Tuesday 24 October 2017

RTE's €350m site upgrade 'vital' to future of broadcaster

Paul Melia

Paul Melia

NATIONAL broadcaster RTE must invest €350m in state-of-the-art facilities to remain competitive and provide viewers with high-definition digital television, a planning hearing was told yesterday.

Cathal Goan, director general of RTE, said technological changes meant it was no longer possible to upgrade its existing buildings on the Dublin 4 campus, and that it would be "uneconomical" to attempt to do so.

Mr Goan was speaking on the opening day of a public hearing into RTE's 'Project 2025' plan, which, if approved by An Bord Pleanala, would result in a complete redevelopment of the Montrose campus.

The broadcaster is seeking permission to consolidate all its activities across TV, radio, online, publishing and the arts into a new purpose-built complex on a seven-hectare portion of its Donnybrook site.

Technical and studio spaces were inadequate, Mr Goan said, and upgrading them would be expensive.
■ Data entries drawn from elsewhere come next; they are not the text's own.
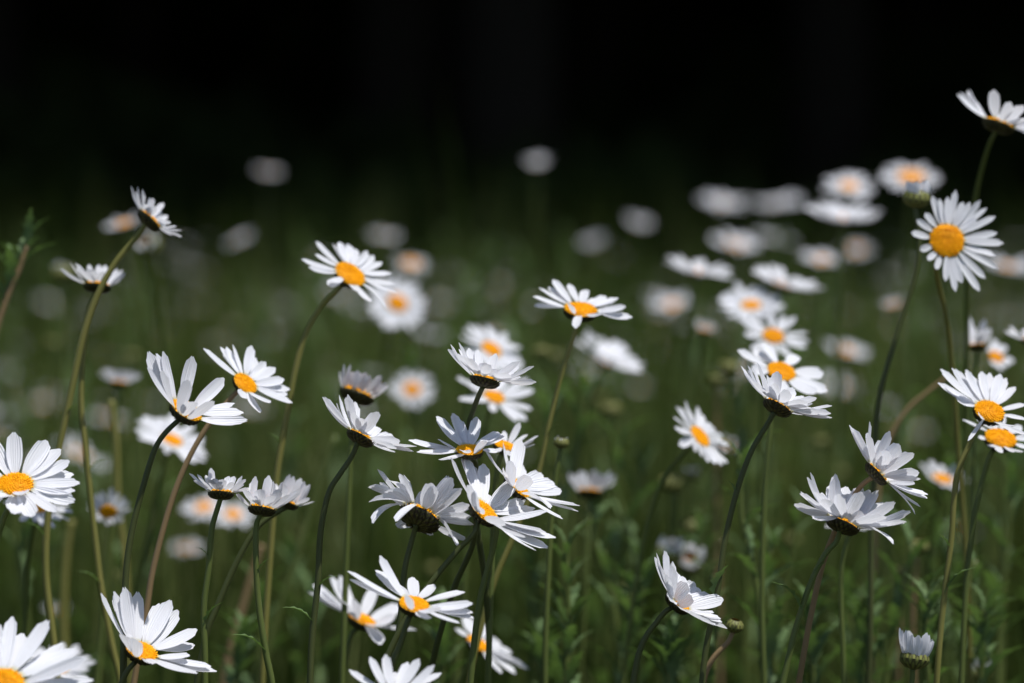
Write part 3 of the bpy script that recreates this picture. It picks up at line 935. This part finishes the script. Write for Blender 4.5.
# ------------------------------------------------------------------ softer daisies in front of and behind the plane of focus
soft = [
    ('blurred daisy facing forward right beside the bowed-stem bloom', (397, 304), 1.86, (0.28, 0.5, 0.82), 33, 10.5, (22, 6, 0, 0, 7)),
    ('blurred brownish daisy high behind the forward facing blurred bloom', (411, 264), 2.3, (0.2, 0.9, 0.4), 20, 8.5, (18, 0, 0, 0, 12)),
    ('blurred daisy with orange disc above the black-cupped bloom', (491, 350), 1.60, (0.45, 0.68, 0.56), 37, 11, (22, 5, 0, 0, 7)),
    ('blurred daisy under the black-cupped bloom, petals splayed left and right', (494, 398), 1.50, (0.3, 0.82, 0.48), 46, 11, (13, 10, 0, 0, 10)),
    ('blurred daisy bowl tilted right below the level orange-disc bloom', (606, 362), 1.70, (0.42, 0.85, 0.25), 42, 11, (26, 30, 0, 0, 8)),
    ('small blurred daisy with pale orange disc above the away-facing bloom', (412, 390), 1.9, (0.05, 0.6, 0.8), 24, 9, (20, 4, 0, 0, 8)),
    ('blurred cup shaped daisy on a leafy stem right of the cluster', (590, 492), 1.56, (0.06, 0.98, -0.2), 36, 13, (22, 58, 0, 0, 8)),
    ('softly blurred daisy with tilted orange disc at centre right', (699, 437), 1.44, (0.66, 0.58, 0.46), 41, 13, (22, 8, 0, 0, 8)),
    ('tiny blurred white bloom touching the tilted-disc daisy at centre right', (727, 446), 1.9, (0.3, 0.8, 0.5), 14, 5, (12, 20, 0, 0, 8)),
    ('blurred daisy with small disc above the wide petalled bloom', (773, 337), 1.56, (0.1, 0.72, 0.68), 36, 11, (14, 12, 0, 0, 9)),
    ('blurred daisy above left of the stacked right-centre blooms', (751, 306), 1.68, (-0.05, 0.86, 0.48), 36, 10.5, (22, 8, 0, 0, 7)),
    ('blurred flat topped daisy seen from the side at right of centre', (784, 286), 1.70, (0.28, 0.94, 0.14), 41, 12, (26, 22, 0, 0, 7)),
    ('blurred flat daisy seen from the side, left of the right-hand group', (697, 273), 1.76, (0.16, 0.97, 0.14), 35, 10, (26, 22, 0, 0, 7)),
    ('round blurred closed daisy below the flat blooms at right of centre', (705, 330), 1.8, (0.2, 0.95, 0.1), 17, 7, (14, 62, 0, 0, 8)),
    ('bright blurred flat daisy seen side-on near the top right', (843, 220), 1.84, (0.08, 0.98, 0.16), 42, 12, (28, 24, 0, 0, 7)),
    ('blurred daisy with faint disc at the top edge of the right-hand group', (849, 187), 1.98, (0.0, 0.86, 0.5), 28, 9, (22, 5, 0, 0, 7)),
    ('blurred daisy with visible orange disc near the top right bud', (911, 178), 1.95, (0.02, 0.86, 0.5), 32, 14, (22, 3, 0, 0, 7)),
    ('small blurred cream closed daisy left of the dark bud stem', (893, 306), 1.95, (-0.2, 0.95, 0.1), 17, 7, (14, 50, 0, 0, 8)),
    ('blurred daisy at right behind the olive stems, petals upright', (942, 480), 1.58, (0.15, 0.85, 0.4), 30, 10, (12, 25, 0, 0, 10)),
    ('cup shaped daisy cut off by the right edge above the overlapping pair', (1031, 338), 1.48, (-0.2, 0.96, 0.0), 30, 11, (16, 45, 0, 0, 8)),
    ('blurred daisy with orange disc behind the cupped bloom stem at left', (172, 441), 1.56, (0.38, 0.82, 0.42), 41, 11, (20, 6, 0, 0, 8)),
    ('daisy with orange disc peeping from behind the big left-edge bloom', (37, 507), 1.42, (0.25, 0.86, 0.42), 36, 12, (20, 6, 0, 0, 8)),
    ('nodding withered daisy with swept back petals between the left stems', (108, 511), 1.50, (0.05, -0.62, 0.78), 26, 9, (16, -35, 0, 0, 9)),
    ('tiny side-on blurred daisy between the two left stems and the cupped bloom', (119, 383), 1.64, (0.1, 0.97, -0.15), 26, 9, (20, 48, 0, 0, 8)),
    ('blurred daisy behind the small cup shaped bloom at left', (204, 508), 1.85, (-0.1, 0.85, 0.5), 24, 9, (20, 5, 0, 0, 8)),
    ('blurred daisy with orange glow below the bluish pair at left', (233, 515), 1.8, (0.1, 0.85, 0.5), 24, 9, (20, 5, 0, 0, 8)),
    ('faint blurred daisy low between the reddish stem and the green stem', (187, 549), 2.2, (0.0, 0.95, 0.3), 19, 6, (18, 10, 0, 0, 8)),
    ('faint white bloom low down beside the left olive stem', (57, 612), 1.9, (0.1, 0.95, 0.1), 16, 6, (14, 45, 0, 0, 8)),
    ('large faint blurred daisy behind the two left stems', (80, 455), 2.2, (0.5, 0.85, 0.1), 34, 10, (18, 15, 0, 0, 10)),
    ('blurred daisy right behind the corner bloom at bottom left', (58, 668), 1.46, (0.15, 0.85, 0.45), 38, 11, (18, 12, 0, 0, 8)),
    ('blurred daisy behind the tall bloom at upper left, tilted left', (124, 225), 1.95, (-0.25, 0.9, 0.25), 22, 8, (18, 18, 0, 0, 8)),
    ('blurred pale daisy high up in the dark at left of centre', (268, 172), 3.0, (0.1, 0.985, 0.14), 15, 5, (20, 4, 0, 0, 8)),
    ('dim blurred daisy left of the bowed-stem bloom', (239, 240), 2.8, (-0.4, 0.9, 0.2), 16, 5, (20, 4, 0, 0, 8)),
    ('dim blurred daisy directly above right of the bowed-stem bloom', (384, 237), 2.8, (0.1, 0.98, 0.16), 16, 6, (20, 10, 0, 0, 8)),
    ('lone blurred pinkish white daisy against the black wood at top centre', (537, 165), 2.7, (0.0, 0.98, 0.15), 16, 6, (16, 38, 0, 0, 8)),
    ('pale blurred bloom right of top centre, the higher of two ovals', (638, 226), 2.9, (0.2, 0.97, 0.1), 17, 6, (18, 40, 0, 0, 8)),
    ('pale blurred bloom right of top centre, the lower of two ovals', (594, 246), 2.9, (-0.2, 0.97, 0.1), 17, 6, (18, 50, 0, 0, 8)),
    ('pale blurred daisy left end of the bright row at top right', (724, 205), 2.7, (0.1, 0.97, 0.2), 28, 8, (20, 12, 0, 0, 8)),
    ('pale blurred daisy in the middle of the dim row at top right', (778, 205), 2.8, (-0.1, 0.98, 0.15), 27, 8, (20, 12, 0, 0, 8)),
    ('dim blurred daisy low behind the flat blooms at right of centre', (775, 240), 3.0, (0.2, 0.97, 0.15), 22, 7, (20, 15, 0, 0, 8)),
    ('brownish dim blurred bloom under the bright flat daisy at top right', (856, 250), 2.9, (0.0, 0.9, 0.4), 17, 8, (18, 5, 0, 0, 8)),
    ('dim blurred daisy above the left flat bloom of the right-hand group', (735, 246), 2.4, (0.15, 0.95, 0.3), 27, 8, (20, 15, 0, 0, 8)),
    ('blurred daisy just right of the side-on flat bloom at right of centre', (822, 262), 2.2, (0.1, 0.96, 0.25), 26, 8, (20, 18, 0, 0, 8)),
    ('pale blurred daisy under the left flat bloom of the right-hand group', (672, 306), 2.3, (-0.1, 0.95, 0.3), 25, 8, (20, 18, 0, 0, 8)),
    ('blurred daisy partly behind the round viewer-facing daisy, at its right', (1008, 268), 2.2, (0.1, 0.95, 0.25), 27, 8, (20, 18, 0, 0, 8)),
    ('blurred daisy low between the dark curved stem and the stacked blooms', (845, 352), 2.2, (0.2, 0.93, 0.3), 25, 8, (20, 18, 0, 0, 8)),
    ('dim blurred daisy behind the cup shaped bloom on the leafy stem', (660, 300), 2.9, (0.2, 0.97, 0.1), 18, 6, (18, 15, 0, 0, 8)),
]
for (lab, c, Z, n, R, rd, par) in soft:
    if Z >= 2.65:
        rd *= 0.7
    daisy(lab, c, Z, n, R, rd, None, None, None, par, wf=.34)


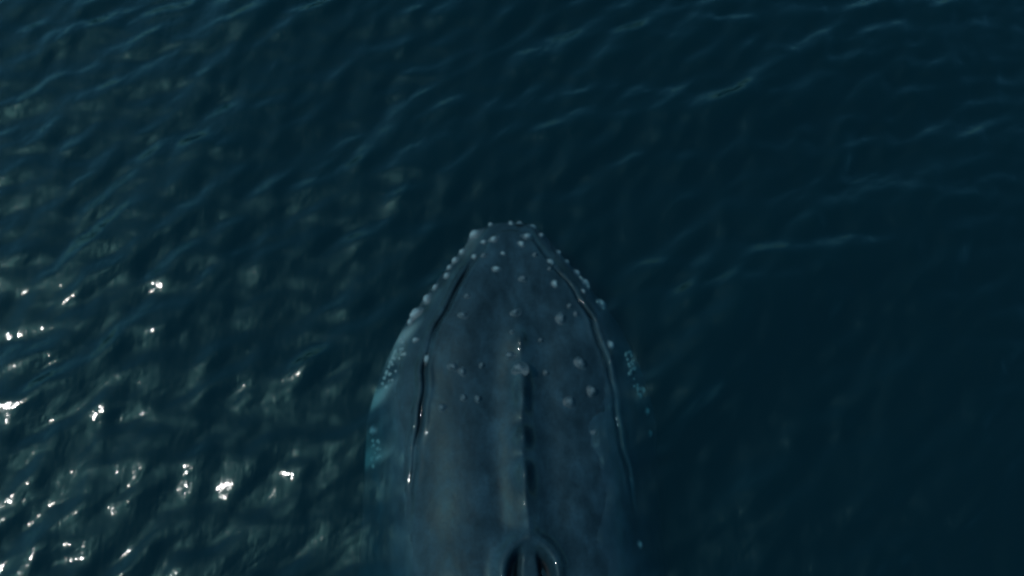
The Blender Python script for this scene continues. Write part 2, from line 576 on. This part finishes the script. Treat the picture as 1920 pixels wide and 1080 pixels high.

RTE would not be able to continue broadcasting during upgrading, and the only option was to build new facilities.

"RTE has now reached a point when it can no longer continue economically to re-engineer or add to its existing facilities," he said.

"To remain competitive and to continue to give Irish viewers, listeners and web users the best-possible services, we now have to invest in new facilities built to meet the demands of the digital age."

The existing TV centre and programme building would be retained for possible use as a digital media hub, where offices would be leased to private firms.


But the radio centre, library, sound stage, multi-storey car park and Fair City set would be demolished to make way for the new broadcasting centre, which would be built over 10 years in five phases.

The plan also requires a new entrance into the complex, to be built off the N11 Stillorgan Road.

The new complex would see three buildings developed, with the tallest rising to 28.5 metres and facing the N11. The buildings would be "stepped down" towards the rear of the site, to 10.7 metres.

In a submission, architect Peter Dudley of Scott Tallon Walker -- the company which designed the existing radio and television buildings -- said RTE had acquired additional land, new buildings and applied new master plans to the site since it was built in the 1960s.

Project 2025 should be seen as an "architectural continuum", he said, and it would be "wrong to suggest the existing buildings be frozen in time".

Some 650 construction jobs would be created if the plans were approved.

Among the high-profile objectors are representatives from the German Embassy, who have raised security concerns, and businessman Dermot Desmond, whose home backs on to the property.

They are expected to give evidence today.